Wednesday, December 31, 2008

The Black Dog's still here!

On this, the last day of the year, it is customary to look over the year and evaluate what great musical things have come our way in the last 12 months. However, since every website, blog, publication, and their granny is doing this I’m just gonna write about something that I’m totally crestfallen that I missed. The most recent album by British techno/IDM stalwarts The Black Dog came out at the end of March of this Year and I didn’t get the memo. The fact that it was released on a label from the city of my birth, Glasgow, Scotland, adds even more insult to injury, the insult that comes from not paying enough BLOODY ATTENTION to what’s going on in the world of proper techno, as I like to call it.

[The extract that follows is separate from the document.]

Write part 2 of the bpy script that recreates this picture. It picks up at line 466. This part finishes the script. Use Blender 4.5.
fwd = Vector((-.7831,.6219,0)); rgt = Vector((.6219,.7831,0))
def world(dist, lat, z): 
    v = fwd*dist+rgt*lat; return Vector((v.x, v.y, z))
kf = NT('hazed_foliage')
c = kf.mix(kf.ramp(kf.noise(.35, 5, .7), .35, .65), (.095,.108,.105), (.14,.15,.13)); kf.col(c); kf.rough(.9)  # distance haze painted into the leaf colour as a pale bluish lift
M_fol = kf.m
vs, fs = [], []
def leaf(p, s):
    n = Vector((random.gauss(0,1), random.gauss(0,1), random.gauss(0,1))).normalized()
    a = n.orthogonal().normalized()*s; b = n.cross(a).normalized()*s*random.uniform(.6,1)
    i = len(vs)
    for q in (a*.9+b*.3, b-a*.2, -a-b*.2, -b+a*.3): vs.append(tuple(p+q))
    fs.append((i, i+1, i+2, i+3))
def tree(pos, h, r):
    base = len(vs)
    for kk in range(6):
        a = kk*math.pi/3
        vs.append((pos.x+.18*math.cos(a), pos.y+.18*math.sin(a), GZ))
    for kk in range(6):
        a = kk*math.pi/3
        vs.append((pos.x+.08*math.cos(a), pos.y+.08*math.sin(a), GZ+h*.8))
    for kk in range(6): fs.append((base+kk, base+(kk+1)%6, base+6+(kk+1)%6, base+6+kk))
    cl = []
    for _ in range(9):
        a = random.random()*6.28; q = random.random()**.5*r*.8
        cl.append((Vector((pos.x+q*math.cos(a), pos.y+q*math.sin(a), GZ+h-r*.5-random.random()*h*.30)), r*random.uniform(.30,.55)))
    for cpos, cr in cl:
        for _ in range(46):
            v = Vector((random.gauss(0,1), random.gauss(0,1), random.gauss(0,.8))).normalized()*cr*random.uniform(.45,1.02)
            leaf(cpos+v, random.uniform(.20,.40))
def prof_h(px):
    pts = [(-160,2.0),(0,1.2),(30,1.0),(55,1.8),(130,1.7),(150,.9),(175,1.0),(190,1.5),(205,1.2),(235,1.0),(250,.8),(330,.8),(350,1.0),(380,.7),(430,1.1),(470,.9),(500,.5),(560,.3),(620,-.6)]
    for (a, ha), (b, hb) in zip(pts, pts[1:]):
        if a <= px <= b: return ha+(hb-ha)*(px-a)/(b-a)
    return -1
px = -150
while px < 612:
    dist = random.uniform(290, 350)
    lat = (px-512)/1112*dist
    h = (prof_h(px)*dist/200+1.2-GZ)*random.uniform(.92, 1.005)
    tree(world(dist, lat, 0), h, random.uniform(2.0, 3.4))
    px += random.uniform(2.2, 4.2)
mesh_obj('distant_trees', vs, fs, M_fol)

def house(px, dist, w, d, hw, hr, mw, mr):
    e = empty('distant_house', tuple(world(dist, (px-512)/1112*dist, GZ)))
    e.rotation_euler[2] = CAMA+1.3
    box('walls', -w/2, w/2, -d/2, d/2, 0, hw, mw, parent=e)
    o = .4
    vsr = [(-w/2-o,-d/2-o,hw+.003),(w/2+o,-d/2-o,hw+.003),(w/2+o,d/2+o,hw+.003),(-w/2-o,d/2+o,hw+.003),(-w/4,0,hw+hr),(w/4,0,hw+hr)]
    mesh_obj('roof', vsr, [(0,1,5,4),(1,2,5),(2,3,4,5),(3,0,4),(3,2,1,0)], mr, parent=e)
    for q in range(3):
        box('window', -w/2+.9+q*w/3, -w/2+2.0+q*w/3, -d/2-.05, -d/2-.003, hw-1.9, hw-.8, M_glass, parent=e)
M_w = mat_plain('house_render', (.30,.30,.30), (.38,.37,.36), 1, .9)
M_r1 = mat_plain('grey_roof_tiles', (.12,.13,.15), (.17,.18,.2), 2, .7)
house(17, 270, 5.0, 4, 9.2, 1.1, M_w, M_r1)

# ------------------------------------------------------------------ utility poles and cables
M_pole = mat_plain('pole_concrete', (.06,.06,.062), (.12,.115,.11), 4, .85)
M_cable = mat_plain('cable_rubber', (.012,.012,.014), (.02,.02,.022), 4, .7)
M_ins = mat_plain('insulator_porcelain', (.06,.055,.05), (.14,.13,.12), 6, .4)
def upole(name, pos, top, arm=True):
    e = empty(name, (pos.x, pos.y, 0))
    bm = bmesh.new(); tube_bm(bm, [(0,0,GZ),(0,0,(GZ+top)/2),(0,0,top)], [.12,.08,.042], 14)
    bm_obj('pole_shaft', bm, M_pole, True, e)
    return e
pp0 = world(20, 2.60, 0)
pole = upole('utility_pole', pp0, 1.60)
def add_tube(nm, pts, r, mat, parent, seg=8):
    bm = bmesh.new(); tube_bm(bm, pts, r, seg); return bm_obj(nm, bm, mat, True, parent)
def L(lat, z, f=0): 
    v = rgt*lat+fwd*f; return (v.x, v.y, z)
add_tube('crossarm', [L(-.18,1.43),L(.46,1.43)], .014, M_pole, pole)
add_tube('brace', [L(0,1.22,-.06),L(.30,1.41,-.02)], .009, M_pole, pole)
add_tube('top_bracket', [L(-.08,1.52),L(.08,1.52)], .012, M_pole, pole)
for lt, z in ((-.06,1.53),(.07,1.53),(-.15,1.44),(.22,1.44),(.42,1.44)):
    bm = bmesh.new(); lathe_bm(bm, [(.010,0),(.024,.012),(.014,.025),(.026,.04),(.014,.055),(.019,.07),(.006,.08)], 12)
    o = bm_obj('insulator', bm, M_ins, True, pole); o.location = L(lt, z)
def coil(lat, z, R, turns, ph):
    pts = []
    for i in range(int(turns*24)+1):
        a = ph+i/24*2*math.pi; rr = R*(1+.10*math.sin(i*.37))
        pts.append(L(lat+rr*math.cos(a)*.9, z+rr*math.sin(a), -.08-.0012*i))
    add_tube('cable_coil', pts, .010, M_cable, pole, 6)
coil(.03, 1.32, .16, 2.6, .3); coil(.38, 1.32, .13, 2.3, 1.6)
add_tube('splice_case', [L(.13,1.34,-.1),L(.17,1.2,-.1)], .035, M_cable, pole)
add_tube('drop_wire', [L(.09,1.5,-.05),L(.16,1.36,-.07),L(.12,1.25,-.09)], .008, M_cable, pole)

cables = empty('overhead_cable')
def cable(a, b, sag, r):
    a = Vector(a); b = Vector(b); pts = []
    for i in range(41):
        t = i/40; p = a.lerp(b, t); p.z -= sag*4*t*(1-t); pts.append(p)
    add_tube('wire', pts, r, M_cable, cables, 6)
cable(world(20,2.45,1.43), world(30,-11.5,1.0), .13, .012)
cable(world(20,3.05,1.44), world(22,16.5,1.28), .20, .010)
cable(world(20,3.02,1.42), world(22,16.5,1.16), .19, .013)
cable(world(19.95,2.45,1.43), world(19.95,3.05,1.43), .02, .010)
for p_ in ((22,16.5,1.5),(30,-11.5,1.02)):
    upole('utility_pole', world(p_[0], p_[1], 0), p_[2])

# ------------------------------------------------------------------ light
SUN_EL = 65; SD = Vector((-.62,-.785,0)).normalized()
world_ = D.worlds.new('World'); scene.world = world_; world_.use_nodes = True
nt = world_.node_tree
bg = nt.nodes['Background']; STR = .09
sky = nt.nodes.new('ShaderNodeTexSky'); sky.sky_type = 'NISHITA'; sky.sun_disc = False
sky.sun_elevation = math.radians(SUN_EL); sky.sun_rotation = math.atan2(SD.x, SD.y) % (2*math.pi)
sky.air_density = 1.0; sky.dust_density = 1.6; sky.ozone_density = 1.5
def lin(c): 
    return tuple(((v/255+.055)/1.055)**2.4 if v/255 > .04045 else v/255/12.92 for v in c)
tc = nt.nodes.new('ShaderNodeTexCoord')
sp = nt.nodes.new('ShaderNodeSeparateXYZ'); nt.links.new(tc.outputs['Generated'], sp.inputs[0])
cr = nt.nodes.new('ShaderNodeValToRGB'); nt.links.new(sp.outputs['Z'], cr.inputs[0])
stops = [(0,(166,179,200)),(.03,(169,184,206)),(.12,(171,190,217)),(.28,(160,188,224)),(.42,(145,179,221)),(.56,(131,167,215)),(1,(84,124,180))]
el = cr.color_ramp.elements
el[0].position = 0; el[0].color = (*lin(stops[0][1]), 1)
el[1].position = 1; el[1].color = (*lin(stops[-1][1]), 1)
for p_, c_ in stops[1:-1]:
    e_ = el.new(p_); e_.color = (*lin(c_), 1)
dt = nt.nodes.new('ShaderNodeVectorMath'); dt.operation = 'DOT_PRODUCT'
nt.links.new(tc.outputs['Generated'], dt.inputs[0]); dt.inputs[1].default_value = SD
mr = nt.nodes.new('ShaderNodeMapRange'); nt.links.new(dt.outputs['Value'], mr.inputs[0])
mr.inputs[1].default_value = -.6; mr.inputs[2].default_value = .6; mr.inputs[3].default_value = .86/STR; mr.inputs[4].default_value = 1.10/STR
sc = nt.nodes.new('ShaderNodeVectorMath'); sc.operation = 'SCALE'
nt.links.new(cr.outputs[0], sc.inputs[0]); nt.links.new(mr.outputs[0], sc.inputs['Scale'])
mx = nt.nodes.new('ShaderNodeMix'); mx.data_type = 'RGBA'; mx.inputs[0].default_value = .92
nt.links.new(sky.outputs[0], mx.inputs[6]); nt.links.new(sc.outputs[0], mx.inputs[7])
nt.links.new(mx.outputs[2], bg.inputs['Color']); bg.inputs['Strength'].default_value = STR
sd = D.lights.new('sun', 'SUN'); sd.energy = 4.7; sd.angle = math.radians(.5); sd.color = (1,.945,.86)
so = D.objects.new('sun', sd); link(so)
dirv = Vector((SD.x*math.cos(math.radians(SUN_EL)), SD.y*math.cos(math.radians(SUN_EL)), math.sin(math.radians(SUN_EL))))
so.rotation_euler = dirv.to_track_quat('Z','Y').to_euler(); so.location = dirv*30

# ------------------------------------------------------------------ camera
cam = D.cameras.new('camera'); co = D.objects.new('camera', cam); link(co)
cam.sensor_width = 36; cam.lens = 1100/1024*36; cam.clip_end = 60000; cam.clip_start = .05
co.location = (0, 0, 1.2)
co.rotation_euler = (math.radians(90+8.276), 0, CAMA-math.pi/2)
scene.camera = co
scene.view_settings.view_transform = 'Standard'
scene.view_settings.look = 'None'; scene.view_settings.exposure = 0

Radio Scarecrow came out on Soma Quality Recordings on March 31st as a CD and a very limited — 230 copies — triple vinyl pack. Would I like to possess the aforementioned three vinyl set? Yesh, I soytenly would, but alas and alack ‘tis undoubtedly sold out. There’s still the CD or digital files from the Soma store, and those may suffice. However, regardless of format this album absolutely rocks from start to finish, over the course of its seventeen tracks. On it, The Black Dog, Ken Downie, Martin Dust, and Richard Dust (of Dust Science Recordings) return to that lush, tricky sound that has been their trademark on IDM classics like “Virtual,” Spanners and Temple Of Transparent Balls.

 The group has never really gone away,  the line up has just changed — estranged members Handley and Turner went on to trade as Plaid — and their profile has lessened somewhat since the ‘90s when IDM was a hot genre. Intelligent electronic music, that you can dance to sometimes, is always a welcome thing in my book, but the lowbrow turn that dance music has taken in this low brow decade has kinda left it in the shadows. Radio Scarecrow shows that though it may not be in the limelight there is always a place for it. This album rolls, twitches, glitches, turns and hovers excellently from start to finish and the boys even fire in a couple of dance floor burners just in case you might think that they’re a trio of glum, Northern English chinstrokers. In fact, “UV Sine,” an abstract fusion of Detroit techno and New Jersey garage shows why djs like Tony Humphries used to drop “Virtual” back in the day.

Radio Scarecrow is a real keeper, extremely listenable and a solid exercise in melodic abstraction. Scoop on sight!